Because this topic is somewhat related with the one we wrote you yesterday about Proxy Certificates you'll find some comments in the original text below. Regards,
On Jun 3, 2005, at 01:30, Mike Helm wrote:
I think it is hard to make one rite answer & don't have a strong opinion on this, but why _wouldn't_ the static info (local CRL) be the usual first test? Isn't it always the cheapest test? Since it should _never_ be better than the the OCSP check, checking it last seems useless unless (and only unless) all the OCSP responses are timeouts or unknown. So just do it first and then forget it (see above).
I'm not sure the gain outweighs the additional complexity. How many percent of the issued certificates are typically revoked? That's the maximum reduction of OCSP queries that you would get as a result. Plus, you have to watch out when encoding the logic: if you process the CRL first, the cert not being in the CRL should equal "unknown" and you should continue looking at other places; if you process the CRL last and the cert is not in the CRL, it should evaluate to "good".
For the proposed Proxy Revocation method using CertiVeR an "unknown" status for the Proxy Certificate will always be obtained from a CRL (as their revocation info is registered not in the CRL but into a Database for such purpose), so from this point of view there is an overhead if you first check with such CRL. Also if there are several CAs involved then you should check every correspondent CRL as there is not a concept like OCSP's Trusted Responder which serves several CAs. On top of that, if a CRL has a considerable size then its search/download process may become cumbersome. Remember that this is only a suggestion for the user/developer and finally OCSP options able to change such behaviour should be configured into the multicited policy (section 9).

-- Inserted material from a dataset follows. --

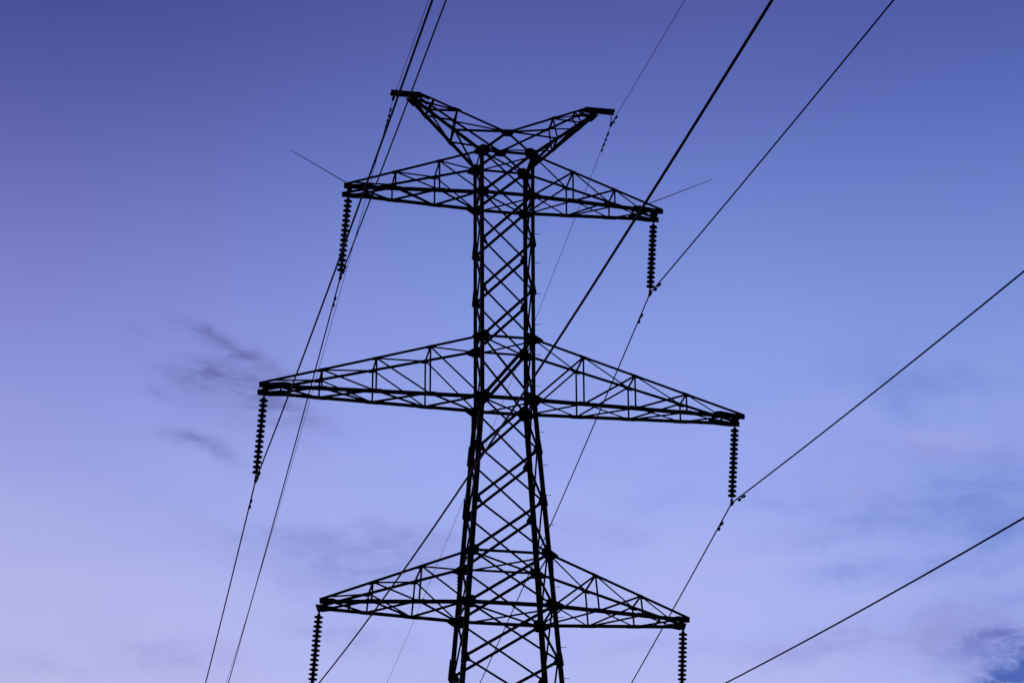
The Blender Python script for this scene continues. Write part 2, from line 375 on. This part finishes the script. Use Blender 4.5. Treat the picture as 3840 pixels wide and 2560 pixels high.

IMO, it's only when you run a well-managed central service that you would really gain by query CRLs first, and assume that a non-entry means "good", as that requires proper conduct in regards to keeping the local CRL updated. The text in 4.2 should be enhanced to reflect this consideration.
However as you mentioned in the last part of your email, even this central service would have problems keeping fresher certificates status (when compared against OCSP).
We all know what disaster it is to have CRLs on client machines where we couldn't control such a conduct -- we shouldn't even try that again.
Also, one has to weigh in risk into the equation. For instance, a service may trust the locally cached CRL for HTTPS handshakes, but make an extra OCSP query before processing a transaction worth > €10,000. This is of course under the assumption that the OCSP query would return a state that is fresher (more fresh?) than what's available in the local CRL.
Which is mostly true when you combine OCSP with a mechanism like Delta-CRL. Now again the user should be able to change this default behaviour by customizing the OCSP Policy according to his needs.